* START Given information *
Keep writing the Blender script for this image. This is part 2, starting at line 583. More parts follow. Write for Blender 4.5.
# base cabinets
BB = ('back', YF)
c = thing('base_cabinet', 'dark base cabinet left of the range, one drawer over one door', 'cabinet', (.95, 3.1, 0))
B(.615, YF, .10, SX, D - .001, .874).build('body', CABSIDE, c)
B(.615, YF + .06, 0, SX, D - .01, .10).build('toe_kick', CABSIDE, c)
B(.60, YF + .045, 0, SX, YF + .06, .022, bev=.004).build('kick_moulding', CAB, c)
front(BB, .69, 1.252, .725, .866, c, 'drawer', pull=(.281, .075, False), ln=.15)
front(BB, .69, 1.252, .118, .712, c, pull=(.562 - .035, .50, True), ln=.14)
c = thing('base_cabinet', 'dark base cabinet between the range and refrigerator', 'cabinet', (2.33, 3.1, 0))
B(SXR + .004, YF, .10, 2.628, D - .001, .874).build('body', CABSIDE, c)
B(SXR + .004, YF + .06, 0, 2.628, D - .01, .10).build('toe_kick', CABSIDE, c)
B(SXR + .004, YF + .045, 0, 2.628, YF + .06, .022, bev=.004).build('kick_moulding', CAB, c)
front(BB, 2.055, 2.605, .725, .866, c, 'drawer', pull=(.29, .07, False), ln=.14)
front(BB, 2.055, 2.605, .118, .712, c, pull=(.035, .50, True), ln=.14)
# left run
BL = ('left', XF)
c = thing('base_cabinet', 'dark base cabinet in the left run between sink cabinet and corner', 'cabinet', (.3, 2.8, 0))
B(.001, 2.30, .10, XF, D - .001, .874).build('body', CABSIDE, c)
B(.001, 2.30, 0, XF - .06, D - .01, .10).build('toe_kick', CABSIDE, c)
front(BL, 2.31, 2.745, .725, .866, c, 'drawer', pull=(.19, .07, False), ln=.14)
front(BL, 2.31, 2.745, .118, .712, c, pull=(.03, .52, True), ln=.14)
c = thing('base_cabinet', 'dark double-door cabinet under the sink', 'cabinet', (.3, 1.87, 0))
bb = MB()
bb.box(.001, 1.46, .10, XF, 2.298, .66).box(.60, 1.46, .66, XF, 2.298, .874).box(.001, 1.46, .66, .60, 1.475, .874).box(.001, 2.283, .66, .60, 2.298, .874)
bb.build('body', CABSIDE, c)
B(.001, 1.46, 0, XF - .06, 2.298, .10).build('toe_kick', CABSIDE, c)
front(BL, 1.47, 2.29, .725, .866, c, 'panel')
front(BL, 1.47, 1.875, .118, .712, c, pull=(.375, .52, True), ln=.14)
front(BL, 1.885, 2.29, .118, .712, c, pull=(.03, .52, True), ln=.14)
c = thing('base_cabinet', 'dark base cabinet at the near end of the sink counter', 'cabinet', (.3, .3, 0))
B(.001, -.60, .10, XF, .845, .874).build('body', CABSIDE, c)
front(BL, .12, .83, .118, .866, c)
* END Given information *
Once more, set down the full listing, verbatim.

Keep writing the Blender script for this image. This is part 2, starting at line 583. More parts follow. Write for Blender 4.5.
# base cabinets
BB = ('back', YF)
c = thing('base_cabinet', 'dark base cabinet left of the range, one drawer over one door', 'cabinet', (.95, 3.1, 0))
B(.615, YF, .10, SX, D - .001, .874).build('body', CABSIDE, c)
B(.615, YF + .06, 0, SX, D - .01, .10).build('toe_kick', CABSIDE, c)
B(.60, YF + .045, 0, SX, YF + .06, .022, bev=.004).build('kick_moulding', CAB, c)
front(BB, .69, 1.252, .725, .866, c, 'drawer', pull=(.281, .075, False), ln=.15)
front(BB, .69, 1.252, .118, .712, c, pull=(.562 - .035, .50, True), ln=.14)
c = thing('base_cabinet', 'dark base cabinet between the range and refrigerator', 'cabinet', (2.33, 3.1, 0))
B(SXR + .004, YF, .10, 2.628, D - .001, .874).build('body', CABSIDE, c)
B(SXR + .004, YF + .06, 0, 2.628, D - .01, .10).build('toe_kick', CABSIDE, c)
B(SXR + .004, YF + .045, 0, 2.628, YF + .06, .022, bev=.004).build('kick_moulding', CAB, c)
front(BB, 2.055, 2.605, .725, .866, c, 'drawer', pull=(.29, .07, False), ln=.14)
front(BB, 2.055, 2.605, .118, .712, c, pull=(.035, .50, True), ln=.14)
# left run
BL = ('left', XF)
c = thing('base_cabinet', 'dark base cabinet in the left run between sink cabinet and corner', 'cabinet', (.3, 2.8, 0))
B(.001, 2.30, .10, XF, D - .001, .874).build('body', CABSIDE, c)
B(.001, 2.30, 0, XF - .06, D - .01, .10).build('toe_kick', CABSIDE, c)
front(BL, 2.31, 2.745, .725, .866, c, 'drawer', pull=(.19, .07, False), ln=.14)
front(BL, 2.31, 2.745, .118, .712, c, pull=(.03, .52, True), ln=.14)
c = thing('base_cabinet', 'dark double-door cabinet under the sink', 'cabinet', (.3, 1.87, 0))
bb = MB()
bb.box(.001, 1.46, .10, XF, 2.298, .66).box(.60, 1.46, .66, XF, 2.298, .874).box(.001, 1.46, .66, .60, 1.475, .874).box(.001, 2.283, .66, .60, 2.298, .874)
bb.build('body', CABSIDE, c)
B(.001, 1.46, 0, XF - .06, 2.298, .10).build('toe_kick', CABSIDE, c)
front(BL, 1.47, 2.29, .725, .866, c, 'panel')
front(BL, 1.47, 1.875, .118, .712, c, pull=(.375, .52, True), ln=.14)
front(BL, 1.885, 2.29, .118, .712, c, pull=(.03, .52, True), ln=.14)
c = thing('base_cabinet', 'dark base cabinet at the near end of the sink counter', 'cabinet', (.3, .3, 0))
B(.001, -.60, .10, XF, .845, .874).build('body', CABSIDE, c)
front(BL, .12, .83, .118, .866, c)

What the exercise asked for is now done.